[Start of COLLECTED DATA]

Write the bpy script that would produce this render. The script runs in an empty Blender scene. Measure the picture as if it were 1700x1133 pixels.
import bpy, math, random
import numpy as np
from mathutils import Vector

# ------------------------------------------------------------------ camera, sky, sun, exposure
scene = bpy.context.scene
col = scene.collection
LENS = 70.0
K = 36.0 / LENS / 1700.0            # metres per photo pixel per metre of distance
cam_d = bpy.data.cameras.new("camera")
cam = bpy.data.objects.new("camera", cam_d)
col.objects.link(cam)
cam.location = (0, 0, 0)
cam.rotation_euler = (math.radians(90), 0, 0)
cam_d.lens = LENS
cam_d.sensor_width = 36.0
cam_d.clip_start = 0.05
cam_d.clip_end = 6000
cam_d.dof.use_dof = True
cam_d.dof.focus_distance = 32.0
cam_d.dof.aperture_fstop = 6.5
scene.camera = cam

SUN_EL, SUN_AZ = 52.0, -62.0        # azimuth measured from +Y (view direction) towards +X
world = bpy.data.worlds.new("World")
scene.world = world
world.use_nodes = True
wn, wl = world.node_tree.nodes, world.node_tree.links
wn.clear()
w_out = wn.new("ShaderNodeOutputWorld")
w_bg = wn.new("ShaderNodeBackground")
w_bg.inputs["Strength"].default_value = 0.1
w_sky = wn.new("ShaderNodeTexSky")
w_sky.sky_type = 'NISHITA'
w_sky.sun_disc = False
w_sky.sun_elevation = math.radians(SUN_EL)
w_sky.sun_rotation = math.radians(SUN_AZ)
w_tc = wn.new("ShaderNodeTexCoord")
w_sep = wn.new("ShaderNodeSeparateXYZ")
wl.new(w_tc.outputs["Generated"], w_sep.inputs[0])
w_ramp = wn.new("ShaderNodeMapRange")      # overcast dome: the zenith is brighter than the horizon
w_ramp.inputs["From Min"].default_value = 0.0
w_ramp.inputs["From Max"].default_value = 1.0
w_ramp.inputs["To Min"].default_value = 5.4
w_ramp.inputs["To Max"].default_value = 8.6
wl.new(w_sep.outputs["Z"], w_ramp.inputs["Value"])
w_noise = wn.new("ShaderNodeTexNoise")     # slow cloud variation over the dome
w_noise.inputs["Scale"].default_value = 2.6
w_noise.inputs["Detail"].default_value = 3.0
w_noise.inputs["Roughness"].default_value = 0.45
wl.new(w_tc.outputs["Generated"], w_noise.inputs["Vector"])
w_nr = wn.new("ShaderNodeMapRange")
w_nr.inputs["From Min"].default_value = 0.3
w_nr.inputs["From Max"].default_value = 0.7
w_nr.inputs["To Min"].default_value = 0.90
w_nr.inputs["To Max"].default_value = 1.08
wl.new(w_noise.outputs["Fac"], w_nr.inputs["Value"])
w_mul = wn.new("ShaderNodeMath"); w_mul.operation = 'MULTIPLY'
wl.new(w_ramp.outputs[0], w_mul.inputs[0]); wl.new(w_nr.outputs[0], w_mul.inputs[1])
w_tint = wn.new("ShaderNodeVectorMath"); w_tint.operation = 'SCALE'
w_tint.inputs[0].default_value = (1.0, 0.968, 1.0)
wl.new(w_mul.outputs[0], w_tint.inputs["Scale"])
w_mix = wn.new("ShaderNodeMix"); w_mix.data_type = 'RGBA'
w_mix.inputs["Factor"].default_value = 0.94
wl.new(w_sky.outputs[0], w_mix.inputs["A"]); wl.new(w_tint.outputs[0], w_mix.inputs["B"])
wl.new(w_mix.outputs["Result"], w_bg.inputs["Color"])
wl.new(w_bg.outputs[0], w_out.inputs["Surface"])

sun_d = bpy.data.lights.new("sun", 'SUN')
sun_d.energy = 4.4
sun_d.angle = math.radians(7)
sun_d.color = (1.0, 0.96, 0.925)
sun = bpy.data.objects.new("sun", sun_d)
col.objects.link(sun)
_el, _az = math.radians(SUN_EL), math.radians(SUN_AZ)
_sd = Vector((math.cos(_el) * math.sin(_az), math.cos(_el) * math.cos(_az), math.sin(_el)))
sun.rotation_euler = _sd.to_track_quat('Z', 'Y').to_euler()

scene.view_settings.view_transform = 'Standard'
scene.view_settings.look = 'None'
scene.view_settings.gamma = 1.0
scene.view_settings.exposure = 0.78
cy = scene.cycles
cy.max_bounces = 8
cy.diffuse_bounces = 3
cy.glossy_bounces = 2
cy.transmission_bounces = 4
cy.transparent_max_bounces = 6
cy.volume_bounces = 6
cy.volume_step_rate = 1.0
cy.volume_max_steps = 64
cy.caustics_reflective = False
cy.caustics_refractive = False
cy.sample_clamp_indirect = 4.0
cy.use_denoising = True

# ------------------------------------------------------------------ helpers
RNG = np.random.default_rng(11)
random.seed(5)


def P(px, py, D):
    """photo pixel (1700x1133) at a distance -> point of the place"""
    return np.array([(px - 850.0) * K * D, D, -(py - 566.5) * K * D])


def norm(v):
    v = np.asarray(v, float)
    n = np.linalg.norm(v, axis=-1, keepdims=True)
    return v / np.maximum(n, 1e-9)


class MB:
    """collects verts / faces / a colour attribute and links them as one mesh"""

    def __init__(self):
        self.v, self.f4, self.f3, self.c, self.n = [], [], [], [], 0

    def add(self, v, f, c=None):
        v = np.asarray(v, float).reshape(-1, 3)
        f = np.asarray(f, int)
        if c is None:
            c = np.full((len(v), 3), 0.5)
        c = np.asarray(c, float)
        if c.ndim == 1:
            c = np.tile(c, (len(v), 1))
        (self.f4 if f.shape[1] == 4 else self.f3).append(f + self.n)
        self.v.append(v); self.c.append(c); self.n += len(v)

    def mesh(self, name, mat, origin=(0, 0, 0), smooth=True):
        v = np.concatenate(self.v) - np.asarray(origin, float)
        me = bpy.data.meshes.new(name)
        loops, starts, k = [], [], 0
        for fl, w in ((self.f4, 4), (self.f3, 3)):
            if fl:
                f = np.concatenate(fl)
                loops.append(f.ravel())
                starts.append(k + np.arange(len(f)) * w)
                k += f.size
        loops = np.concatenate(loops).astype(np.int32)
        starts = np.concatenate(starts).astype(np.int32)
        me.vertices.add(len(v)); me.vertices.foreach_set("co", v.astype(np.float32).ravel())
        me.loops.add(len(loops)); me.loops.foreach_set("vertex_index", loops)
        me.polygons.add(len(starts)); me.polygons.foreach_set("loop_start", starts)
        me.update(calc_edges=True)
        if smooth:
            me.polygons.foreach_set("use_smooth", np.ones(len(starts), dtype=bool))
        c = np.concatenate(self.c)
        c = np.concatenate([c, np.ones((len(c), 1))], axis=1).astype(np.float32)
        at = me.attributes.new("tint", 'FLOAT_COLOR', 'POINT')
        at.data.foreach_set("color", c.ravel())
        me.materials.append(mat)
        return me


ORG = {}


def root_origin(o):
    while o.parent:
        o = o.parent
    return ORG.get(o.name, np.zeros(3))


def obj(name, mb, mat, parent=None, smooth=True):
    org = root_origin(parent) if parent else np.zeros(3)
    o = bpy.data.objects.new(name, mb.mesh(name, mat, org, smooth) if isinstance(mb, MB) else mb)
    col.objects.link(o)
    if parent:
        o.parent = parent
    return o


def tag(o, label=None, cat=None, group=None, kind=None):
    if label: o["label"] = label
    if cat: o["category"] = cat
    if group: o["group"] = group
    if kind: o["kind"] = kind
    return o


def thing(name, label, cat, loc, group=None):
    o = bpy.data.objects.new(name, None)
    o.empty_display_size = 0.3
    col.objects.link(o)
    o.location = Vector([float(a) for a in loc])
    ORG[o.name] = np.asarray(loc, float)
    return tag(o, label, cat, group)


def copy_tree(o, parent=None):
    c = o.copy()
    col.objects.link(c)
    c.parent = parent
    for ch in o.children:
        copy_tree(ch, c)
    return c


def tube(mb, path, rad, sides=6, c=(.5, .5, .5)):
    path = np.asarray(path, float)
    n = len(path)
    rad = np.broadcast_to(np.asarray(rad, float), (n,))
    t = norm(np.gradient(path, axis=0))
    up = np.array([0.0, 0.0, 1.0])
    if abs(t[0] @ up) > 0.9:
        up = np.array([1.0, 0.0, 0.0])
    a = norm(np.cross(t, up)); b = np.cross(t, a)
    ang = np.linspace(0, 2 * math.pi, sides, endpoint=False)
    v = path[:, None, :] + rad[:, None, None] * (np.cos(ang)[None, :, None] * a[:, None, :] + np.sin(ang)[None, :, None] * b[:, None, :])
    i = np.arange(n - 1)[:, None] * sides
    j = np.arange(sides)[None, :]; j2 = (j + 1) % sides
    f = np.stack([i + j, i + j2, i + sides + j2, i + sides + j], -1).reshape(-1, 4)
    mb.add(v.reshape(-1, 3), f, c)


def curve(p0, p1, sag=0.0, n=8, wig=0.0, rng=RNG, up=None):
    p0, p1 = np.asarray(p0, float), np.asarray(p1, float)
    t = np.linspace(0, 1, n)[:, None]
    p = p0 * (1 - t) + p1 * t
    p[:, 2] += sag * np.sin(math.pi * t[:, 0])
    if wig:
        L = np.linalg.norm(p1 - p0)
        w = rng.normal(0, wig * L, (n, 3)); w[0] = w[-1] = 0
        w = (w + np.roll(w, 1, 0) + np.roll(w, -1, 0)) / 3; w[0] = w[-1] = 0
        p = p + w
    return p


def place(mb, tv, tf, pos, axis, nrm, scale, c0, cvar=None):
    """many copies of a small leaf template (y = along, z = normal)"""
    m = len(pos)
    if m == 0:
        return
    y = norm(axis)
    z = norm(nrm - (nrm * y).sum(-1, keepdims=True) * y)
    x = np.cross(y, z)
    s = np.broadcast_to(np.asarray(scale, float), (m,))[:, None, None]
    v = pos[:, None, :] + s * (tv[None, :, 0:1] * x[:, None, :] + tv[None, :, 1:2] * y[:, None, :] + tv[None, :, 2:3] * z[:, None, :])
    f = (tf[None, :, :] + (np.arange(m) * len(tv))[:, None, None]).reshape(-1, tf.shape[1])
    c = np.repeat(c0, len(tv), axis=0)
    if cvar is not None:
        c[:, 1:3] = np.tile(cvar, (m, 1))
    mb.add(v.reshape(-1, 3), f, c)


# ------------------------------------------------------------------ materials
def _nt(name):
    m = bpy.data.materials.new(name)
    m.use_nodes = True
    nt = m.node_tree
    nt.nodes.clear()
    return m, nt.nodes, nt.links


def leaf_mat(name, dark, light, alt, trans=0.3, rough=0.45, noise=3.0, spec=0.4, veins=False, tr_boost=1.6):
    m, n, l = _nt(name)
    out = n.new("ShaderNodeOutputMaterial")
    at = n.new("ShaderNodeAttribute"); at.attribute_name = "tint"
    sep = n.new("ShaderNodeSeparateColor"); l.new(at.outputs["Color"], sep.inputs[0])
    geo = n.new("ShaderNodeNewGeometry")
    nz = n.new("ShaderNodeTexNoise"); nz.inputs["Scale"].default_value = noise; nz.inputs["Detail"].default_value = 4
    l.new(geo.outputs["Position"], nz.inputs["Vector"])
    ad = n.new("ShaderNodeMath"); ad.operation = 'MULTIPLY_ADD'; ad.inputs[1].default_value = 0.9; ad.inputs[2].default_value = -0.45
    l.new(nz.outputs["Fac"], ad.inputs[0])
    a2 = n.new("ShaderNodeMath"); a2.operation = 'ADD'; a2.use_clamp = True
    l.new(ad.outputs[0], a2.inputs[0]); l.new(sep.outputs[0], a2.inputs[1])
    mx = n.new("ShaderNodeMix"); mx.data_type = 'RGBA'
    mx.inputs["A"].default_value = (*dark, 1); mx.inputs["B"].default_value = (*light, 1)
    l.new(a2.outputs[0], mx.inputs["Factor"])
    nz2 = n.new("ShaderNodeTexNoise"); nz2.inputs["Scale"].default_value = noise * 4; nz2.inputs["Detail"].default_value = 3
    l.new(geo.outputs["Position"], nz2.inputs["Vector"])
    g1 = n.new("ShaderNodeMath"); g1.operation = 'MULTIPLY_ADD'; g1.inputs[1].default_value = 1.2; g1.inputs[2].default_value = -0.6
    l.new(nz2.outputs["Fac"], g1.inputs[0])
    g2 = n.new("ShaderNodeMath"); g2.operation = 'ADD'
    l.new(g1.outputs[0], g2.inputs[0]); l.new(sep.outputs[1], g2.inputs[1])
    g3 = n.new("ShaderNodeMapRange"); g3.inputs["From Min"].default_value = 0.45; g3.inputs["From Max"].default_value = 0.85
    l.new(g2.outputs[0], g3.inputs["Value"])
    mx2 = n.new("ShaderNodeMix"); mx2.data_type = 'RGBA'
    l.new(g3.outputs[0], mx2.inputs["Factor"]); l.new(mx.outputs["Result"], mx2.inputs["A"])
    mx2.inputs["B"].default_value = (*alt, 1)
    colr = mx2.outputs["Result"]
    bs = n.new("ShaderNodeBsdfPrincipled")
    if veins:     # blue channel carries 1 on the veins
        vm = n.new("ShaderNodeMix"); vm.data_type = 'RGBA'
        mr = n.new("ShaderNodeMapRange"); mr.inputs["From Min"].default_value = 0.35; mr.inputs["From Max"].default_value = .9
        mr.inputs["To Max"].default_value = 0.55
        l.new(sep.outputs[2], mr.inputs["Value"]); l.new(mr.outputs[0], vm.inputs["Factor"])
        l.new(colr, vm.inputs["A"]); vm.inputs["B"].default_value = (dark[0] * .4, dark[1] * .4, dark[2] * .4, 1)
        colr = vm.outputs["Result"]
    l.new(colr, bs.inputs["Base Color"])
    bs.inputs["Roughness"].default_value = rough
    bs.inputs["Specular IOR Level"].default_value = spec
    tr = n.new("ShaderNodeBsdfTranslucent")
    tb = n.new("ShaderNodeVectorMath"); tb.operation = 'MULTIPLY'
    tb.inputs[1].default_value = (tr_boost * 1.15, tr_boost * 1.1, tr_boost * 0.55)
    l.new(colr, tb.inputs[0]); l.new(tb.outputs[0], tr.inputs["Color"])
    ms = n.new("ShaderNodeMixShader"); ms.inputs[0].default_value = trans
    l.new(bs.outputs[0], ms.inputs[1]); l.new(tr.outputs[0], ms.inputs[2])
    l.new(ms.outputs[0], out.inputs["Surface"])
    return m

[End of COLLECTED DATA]

* WHAT TO WORK ON
Starting at the first line of the material above, reproduce each line exactly up to and including the line with "from mathutils import Vector".

* FINAL RESULT
Write the bpy script that would produce this render. The script runs in an empty Blender scene. Measure the picture as if it were 1700x1133 pixels.
import bpy, math, random
import numpy as np
from mathutils import Vector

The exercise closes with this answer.